### Problem statement
From the entries below, report how many lines contain the string "Blender". Give only that number.

### Data excerpts
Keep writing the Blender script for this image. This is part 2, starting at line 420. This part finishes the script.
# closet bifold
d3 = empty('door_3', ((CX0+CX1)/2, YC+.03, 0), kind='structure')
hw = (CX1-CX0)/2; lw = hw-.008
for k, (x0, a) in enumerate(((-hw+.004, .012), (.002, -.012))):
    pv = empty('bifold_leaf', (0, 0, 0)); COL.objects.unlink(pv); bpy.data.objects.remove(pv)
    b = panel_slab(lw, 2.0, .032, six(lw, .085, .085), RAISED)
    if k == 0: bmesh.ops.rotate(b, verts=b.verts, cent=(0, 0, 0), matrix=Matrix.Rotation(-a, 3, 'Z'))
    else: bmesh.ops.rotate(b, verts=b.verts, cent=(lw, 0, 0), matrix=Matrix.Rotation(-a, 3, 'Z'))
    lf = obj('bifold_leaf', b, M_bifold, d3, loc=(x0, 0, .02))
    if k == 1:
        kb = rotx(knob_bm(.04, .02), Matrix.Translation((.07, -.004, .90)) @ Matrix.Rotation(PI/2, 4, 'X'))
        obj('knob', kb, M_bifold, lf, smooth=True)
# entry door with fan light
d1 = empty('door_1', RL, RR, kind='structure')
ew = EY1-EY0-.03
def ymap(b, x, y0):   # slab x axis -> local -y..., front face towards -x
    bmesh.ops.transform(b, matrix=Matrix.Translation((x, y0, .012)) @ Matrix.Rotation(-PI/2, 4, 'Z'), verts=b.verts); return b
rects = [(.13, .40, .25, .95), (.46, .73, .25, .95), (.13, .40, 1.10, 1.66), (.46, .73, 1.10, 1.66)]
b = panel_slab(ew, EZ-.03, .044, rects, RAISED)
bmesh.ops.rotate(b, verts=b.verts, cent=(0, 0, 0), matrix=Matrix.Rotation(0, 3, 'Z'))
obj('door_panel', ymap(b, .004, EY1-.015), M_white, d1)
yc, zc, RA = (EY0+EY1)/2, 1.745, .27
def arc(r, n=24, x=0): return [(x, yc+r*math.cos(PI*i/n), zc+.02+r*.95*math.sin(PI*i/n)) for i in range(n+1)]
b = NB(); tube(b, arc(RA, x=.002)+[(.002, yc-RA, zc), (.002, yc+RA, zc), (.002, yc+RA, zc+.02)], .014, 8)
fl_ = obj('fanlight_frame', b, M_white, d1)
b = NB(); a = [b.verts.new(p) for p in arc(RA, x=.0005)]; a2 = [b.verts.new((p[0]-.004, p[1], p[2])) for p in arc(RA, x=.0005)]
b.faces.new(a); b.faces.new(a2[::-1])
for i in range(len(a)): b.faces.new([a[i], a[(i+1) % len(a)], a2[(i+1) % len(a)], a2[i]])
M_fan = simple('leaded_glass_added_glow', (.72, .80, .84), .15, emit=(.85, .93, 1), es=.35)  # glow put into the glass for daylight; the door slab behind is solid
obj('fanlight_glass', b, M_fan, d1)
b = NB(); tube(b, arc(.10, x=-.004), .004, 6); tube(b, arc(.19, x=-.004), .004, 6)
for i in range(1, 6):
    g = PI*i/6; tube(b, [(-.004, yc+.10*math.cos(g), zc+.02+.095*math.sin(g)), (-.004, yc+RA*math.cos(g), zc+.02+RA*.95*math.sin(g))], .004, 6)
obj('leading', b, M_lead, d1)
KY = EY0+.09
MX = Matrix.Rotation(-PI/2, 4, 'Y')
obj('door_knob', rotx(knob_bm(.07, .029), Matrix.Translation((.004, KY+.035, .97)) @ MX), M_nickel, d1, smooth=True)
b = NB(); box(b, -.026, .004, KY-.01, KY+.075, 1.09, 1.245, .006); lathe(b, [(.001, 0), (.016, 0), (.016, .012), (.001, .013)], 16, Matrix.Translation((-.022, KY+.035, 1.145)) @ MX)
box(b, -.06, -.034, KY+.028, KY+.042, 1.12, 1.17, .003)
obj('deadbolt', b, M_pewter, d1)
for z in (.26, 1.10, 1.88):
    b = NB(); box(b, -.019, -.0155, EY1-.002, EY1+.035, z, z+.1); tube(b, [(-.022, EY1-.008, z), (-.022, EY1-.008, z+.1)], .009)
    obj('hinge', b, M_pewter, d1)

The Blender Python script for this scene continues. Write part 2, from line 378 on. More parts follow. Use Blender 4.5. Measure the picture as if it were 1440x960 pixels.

### Correct response
2